The Syntax Error is in line 1. You should close parenthesis:

lazy = int(raw_input("How lazy are you? (write number 1-100): "))

If you start learning Python, you should avoid ancient version from the last century.
Use Python 3.6.

Thank you very much. As a matter of fact, I use Python 3.6.2. When I fixed the line 1 I got another error in line 4

lazy = int(input("How lazy are you? (write number 1-100) "))
if lazy < 20:
   print("Go RUN RUN RUN")
elif < 45:
   print("we can still go running, let's grab something and go")
elif < 70:
   print("okay, let's just go for a walk")
elif <= 100:
   print("Hm, let's just grab some nice coffee")
else:
   print("hey, that's too much lazy, you were supposed to be max lazy 100, you lazy girl!")

Error:
File "D:\Python\Inge.py", line 4
   elif < 45:
        ^
SyntaxError: invalid syntax

First you've used raw_input, which doesn't exist since Python 3. So this was a marker that you may be using Python 2.7.
All elif statements are wrong.

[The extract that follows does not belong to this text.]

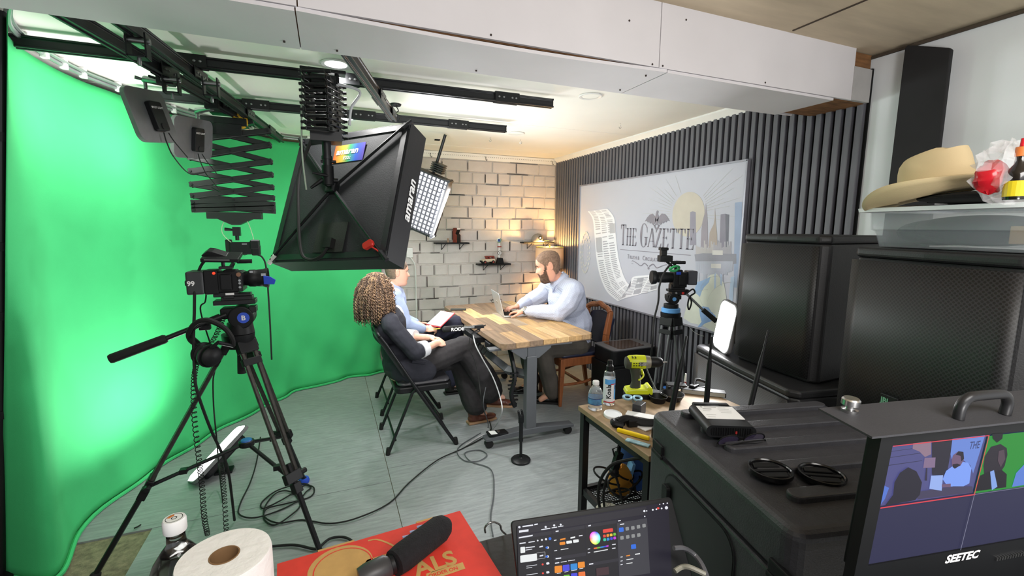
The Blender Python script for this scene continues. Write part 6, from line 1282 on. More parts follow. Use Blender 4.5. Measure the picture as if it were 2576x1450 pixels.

You're comparing a number to what? A comparison operator needs always two operands.

Thank you. The thing is that I try to follow various tutorials and not all of them specify version of Python, I will do better.

As I understand using just IF would give me 3 outputs for the value 25, because it's less than 45, 70 and 100. I thought this can be avoided by using elif and you will get just one output for the value 25, which is the desired "we can still go running, let's grab something and go".

This is what I was trying to copy:

Did I understand everything wrong?

---

The code now works as I wanted it to. No idea how it happened.

lazy = int(input("How lazy are you? (write number 1-100) "))
if lazy < 20:
    print("Go RUN RUN RUN")
elif lazy < 45:
    print("we can still go running, let's grab something and go")
elif lazy < 70:
    print("okay, let's just go for a walk")
elif lazy <= 100:
    print("Hm, let's just grab some nice coffee")
else:
    print("hey, that's too much lazy, you were supposed to be max lazy 100, you lazy girl!")

Maybe you've used before just standalone if statements. Then every block is checking the condition for it's own.
If you're using if..elif..elif..elif..else there will be only executed one block.